Watch a US-led airstrike knock an ISIS vehicle off the road near the terror group's Iraqi stronghold
As Iraqi forces prepare to advance on western Mosul, ISIS' last urban stronghold in the country, US-led coalition airstrikes continue to hit ISIS personnel and vehicles in other parts of Iraq.
On January 23, a coalition airstrike took out an ISIS vehicle on a road near Mosul, as can be seen below in footage released by the US Defense Department.
The January 23 strike was one of five airstrikes near Mosul that day. Coalition aircraft targeted four ISIS tactical units, an IED storage facility, an ammunition storage facility, two tactical vehicles, a fighting position, two mortars, and eight vehicles.
The strikes also targeted 14 watercraft and three barges, modes of transport ISIS has used to maneuver up and down the Tigris River, which bisects Mosul, moving fighters and launching attacks.
The strike came two days after a similar incident, in which coalition aircraft destroyed an ISIS vehicle near Ar Rutbah, in Iraq's western Anbar province. In recent days, Iraqi forces have also targeted ISIS leader Abu Bakr al-Baghdadi, killing 13 ISIS commanders in a house where he was thought to be meeting.

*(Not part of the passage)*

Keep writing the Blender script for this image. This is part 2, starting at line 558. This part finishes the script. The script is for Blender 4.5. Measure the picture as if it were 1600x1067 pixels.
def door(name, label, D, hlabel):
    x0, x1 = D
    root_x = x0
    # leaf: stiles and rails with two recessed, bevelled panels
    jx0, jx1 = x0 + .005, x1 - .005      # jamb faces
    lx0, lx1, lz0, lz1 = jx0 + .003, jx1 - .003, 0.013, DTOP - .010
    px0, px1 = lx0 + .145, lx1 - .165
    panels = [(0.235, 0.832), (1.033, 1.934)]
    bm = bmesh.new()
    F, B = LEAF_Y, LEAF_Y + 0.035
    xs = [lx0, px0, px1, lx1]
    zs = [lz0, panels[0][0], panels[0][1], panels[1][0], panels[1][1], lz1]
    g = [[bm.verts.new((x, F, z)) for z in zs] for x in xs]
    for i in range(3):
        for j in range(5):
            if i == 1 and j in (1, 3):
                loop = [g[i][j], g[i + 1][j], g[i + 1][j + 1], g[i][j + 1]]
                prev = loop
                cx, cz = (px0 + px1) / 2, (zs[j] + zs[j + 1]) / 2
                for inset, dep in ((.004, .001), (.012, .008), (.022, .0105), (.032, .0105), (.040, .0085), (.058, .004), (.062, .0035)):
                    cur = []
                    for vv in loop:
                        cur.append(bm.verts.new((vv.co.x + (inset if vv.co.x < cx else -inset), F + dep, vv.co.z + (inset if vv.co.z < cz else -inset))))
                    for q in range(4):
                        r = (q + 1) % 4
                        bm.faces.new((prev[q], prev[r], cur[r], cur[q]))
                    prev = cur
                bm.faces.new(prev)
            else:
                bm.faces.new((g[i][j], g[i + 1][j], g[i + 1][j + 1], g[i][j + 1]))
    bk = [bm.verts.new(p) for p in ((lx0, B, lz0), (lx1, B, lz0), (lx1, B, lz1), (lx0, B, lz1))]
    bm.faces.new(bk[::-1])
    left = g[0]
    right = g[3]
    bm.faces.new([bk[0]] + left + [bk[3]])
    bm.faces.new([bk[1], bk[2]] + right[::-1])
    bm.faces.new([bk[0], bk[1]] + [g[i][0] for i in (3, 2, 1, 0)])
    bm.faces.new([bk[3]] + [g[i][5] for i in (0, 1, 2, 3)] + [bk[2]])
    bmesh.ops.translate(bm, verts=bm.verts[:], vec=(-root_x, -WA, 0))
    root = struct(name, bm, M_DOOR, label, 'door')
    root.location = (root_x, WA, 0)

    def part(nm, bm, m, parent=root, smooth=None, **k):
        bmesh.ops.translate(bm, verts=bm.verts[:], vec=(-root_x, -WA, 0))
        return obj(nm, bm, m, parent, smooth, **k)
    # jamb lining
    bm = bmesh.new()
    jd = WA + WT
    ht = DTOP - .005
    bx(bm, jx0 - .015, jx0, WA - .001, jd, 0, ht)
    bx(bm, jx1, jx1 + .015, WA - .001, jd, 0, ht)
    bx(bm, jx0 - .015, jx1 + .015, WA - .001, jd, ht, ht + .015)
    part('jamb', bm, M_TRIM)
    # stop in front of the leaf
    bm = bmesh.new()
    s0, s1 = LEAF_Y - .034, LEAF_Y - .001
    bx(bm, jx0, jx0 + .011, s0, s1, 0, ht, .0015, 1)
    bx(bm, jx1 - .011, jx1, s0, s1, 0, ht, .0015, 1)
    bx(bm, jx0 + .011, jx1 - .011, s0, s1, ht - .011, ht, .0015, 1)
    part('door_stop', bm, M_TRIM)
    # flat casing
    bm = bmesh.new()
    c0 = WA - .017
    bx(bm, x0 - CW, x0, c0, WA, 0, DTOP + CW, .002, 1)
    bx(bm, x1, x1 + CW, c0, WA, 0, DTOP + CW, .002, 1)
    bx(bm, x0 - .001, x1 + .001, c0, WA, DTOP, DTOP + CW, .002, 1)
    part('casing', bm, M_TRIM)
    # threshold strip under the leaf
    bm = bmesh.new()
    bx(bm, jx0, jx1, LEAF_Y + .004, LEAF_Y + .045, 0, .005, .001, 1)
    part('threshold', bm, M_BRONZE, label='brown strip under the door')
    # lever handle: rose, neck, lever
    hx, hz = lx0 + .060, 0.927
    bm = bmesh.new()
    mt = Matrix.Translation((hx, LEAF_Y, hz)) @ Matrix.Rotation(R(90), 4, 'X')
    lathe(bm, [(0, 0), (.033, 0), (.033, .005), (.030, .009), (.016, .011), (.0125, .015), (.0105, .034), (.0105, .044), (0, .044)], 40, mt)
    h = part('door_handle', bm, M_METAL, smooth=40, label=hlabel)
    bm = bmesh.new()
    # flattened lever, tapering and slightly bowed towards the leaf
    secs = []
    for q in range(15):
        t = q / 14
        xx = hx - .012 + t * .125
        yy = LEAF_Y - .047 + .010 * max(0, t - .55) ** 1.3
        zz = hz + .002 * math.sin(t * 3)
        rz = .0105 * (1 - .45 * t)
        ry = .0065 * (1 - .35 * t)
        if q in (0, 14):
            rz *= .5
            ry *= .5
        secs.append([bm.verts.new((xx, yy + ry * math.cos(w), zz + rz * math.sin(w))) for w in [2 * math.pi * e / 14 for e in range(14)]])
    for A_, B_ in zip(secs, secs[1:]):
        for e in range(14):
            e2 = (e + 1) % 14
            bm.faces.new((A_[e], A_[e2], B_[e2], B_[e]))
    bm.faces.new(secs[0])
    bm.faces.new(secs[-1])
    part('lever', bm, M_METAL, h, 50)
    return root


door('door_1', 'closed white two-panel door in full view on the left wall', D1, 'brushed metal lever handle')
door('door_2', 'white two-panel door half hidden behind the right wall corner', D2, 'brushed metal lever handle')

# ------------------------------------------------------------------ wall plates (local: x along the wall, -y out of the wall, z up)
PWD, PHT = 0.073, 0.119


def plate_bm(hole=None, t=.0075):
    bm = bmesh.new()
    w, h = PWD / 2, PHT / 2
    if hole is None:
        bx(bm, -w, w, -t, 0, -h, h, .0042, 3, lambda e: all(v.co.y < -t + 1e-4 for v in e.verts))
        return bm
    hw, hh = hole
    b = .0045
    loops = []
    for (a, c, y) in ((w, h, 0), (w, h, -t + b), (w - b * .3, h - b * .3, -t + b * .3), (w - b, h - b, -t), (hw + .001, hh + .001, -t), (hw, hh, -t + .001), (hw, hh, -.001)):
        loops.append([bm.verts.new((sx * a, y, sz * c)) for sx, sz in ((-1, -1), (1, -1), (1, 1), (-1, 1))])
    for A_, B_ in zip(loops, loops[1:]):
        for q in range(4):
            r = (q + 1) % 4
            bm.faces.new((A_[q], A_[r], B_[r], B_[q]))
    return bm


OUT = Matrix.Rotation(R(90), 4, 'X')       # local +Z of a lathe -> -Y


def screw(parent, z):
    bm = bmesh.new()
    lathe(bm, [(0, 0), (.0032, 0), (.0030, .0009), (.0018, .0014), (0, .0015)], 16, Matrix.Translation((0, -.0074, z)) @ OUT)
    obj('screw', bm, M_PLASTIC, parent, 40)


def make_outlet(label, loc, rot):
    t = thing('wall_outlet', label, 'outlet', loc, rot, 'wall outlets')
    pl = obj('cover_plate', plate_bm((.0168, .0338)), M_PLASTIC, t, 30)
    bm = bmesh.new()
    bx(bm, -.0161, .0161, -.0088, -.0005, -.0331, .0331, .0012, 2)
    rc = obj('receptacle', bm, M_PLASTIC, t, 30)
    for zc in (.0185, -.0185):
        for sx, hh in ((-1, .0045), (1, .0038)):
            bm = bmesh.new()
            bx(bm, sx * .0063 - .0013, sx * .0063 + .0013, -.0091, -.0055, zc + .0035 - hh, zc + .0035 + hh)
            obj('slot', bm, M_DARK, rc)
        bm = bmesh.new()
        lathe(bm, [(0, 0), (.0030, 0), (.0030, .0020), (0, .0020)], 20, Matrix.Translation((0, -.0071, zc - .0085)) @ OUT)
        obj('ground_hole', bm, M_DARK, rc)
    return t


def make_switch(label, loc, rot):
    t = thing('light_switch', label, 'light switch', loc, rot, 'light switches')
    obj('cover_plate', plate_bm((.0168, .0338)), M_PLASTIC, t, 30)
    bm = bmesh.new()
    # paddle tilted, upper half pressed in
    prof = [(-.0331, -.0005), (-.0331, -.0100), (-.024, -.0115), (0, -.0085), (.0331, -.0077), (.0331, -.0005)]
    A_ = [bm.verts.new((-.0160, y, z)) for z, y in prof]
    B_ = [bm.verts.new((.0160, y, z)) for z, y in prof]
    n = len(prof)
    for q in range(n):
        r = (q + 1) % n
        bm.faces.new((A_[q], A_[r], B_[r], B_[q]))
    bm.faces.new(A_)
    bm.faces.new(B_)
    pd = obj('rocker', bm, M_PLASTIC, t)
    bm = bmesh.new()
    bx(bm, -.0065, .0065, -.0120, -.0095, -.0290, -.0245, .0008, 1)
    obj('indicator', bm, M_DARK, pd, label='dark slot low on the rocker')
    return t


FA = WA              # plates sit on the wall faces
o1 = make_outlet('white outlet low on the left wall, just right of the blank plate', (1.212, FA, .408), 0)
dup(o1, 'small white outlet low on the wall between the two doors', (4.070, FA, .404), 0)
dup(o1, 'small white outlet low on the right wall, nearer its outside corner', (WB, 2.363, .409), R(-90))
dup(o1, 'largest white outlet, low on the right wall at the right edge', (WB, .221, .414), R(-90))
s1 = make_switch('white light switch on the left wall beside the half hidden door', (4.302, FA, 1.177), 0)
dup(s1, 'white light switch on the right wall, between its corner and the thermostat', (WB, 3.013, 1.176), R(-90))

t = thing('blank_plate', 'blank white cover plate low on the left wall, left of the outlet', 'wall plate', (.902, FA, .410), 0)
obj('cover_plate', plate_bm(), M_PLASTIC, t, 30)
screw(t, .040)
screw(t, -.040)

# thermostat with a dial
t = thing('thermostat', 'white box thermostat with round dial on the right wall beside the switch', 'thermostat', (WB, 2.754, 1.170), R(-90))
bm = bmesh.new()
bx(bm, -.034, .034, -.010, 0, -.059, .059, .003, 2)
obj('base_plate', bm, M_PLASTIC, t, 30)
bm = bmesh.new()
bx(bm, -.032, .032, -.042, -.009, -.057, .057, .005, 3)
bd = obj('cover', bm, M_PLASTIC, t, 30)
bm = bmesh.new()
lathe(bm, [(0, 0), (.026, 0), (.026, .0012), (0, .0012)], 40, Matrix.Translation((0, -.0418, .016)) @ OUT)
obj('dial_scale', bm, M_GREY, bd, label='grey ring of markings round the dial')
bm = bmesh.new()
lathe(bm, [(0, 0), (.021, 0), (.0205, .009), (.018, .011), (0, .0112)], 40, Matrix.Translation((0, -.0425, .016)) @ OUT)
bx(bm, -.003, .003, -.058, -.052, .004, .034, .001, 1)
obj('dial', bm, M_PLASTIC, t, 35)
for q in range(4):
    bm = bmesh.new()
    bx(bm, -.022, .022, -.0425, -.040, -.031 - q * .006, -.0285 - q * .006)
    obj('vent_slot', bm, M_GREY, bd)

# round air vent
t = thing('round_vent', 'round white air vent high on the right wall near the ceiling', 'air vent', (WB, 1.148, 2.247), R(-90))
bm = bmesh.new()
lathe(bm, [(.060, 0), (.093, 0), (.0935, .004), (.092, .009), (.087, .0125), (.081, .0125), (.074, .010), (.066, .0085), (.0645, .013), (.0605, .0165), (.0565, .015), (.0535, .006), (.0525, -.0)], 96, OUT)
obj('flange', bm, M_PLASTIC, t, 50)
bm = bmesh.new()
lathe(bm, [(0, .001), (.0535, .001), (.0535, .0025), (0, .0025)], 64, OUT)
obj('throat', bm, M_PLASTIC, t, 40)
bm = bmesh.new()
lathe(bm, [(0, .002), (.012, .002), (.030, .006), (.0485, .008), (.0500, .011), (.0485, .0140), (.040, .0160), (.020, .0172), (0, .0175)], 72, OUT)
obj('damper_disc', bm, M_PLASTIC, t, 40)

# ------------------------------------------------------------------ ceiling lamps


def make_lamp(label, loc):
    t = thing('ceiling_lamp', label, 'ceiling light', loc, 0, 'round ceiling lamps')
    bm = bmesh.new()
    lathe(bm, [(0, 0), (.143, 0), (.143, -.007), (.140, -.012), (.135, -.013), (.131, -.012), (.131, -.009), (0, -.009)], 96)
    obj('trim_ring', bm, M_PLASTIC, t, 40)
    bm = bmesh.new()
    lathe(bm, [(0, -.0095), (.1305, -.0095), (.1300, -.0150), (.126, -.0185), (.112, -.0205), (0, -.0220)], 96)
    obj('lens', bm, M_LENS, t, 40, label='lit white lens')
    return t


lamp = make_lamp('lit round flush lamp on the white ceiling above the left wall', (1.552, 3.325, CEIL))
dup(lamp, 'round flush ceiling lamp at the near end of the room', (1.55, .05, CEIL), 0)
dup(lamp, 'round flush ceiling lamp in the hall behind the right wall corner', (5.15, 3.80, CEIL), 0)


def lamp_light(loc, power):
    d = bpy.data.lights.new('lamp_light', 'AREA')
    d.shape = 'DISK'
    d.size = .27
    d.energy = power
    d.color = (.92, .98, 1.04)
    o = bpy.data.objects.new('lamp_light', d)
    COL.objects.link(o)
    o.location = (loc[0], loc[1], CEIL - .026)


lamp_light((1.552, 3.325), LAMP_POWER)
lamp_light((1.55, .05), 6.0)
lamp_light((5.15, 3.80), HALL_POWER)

Iraqi ground forces recaptured eastern Mosul at the end of January and are gearing up for an assault on western Mosul, where several thousand ISIS fighters and hundreds of thousands of civilians are still hunkered down.
REUTERS/Ahmed Jadallah
Western Mosul has some of the city's oldest buildings, and its dense warren of narrow alleys and markets seem likely to make fighting there especially complex and particularly deadly.
Elite Iraqi forces charged with leading the campaign against ISIS in Mosul sustained heavy casualties in the eastern part of the city.
Civilians have also suffered a heavy toll. Coalition officials have admitted to some civilian deaths in airstrikes, while international monitors report that several hundred Iraqis have died from airstrikes in Mosul alone.
ISIS fighters also brutalized noncombatants in eastern Mosul, frequently firing on liberated areas of the city with snipers and artillery.
Despite two years of ISIS occupation and months of fighting in the city itself, everyday life has started to return for Iraqis in eastern Mosul.
US officials appear optimistic about campaigns against ISIS in the terror group's Iraqi stronghold and its capital city, Raqqa in Syria. US forces are on the ground in both countries, aiding partners fighting ISIS.
Thomson Reuters
Earlier this month, US Army Lt. Gen. Stephen Townsend, a top commander in Iraq, told the Associated Press that "within the next six months I think we'll see both (the Mosul and Raqqa campaigns) conclude."
The UK defense minister also said this month that Raqqa could be isolated by Kurdish and Syrian forces "by the spring."
Kurdish forces have been at the vanguard of the fight against ISIS in Syria, with the Kurdish YPG - an acronym for People's Protection Units - on the front lines.
The YPG has a leftist ideology that spurns both Islamic fundamentalism and capitalism.
The YPG's ideals, and its fight against ISIS, has attracted a committed legion of leftists from around the world, including some Americans. A few of them have been killed in the fighting - not just by ISIS, but by the Turkish forces the YPG has clashed with as well.
Life for civilians caught in the fighting in Syria is no better than it is for those Iraqis caught in the crossfire next door. Most of the factions fighting in Syria, no matter their political leanings, have been accused of war crimes.
This week, a UN official in Damascus warned of a "looming humanitarian catastrophe" in four towns, home to some 60,000 people, besieged by government troops and other fighters loyal to dictator Bashar Assad.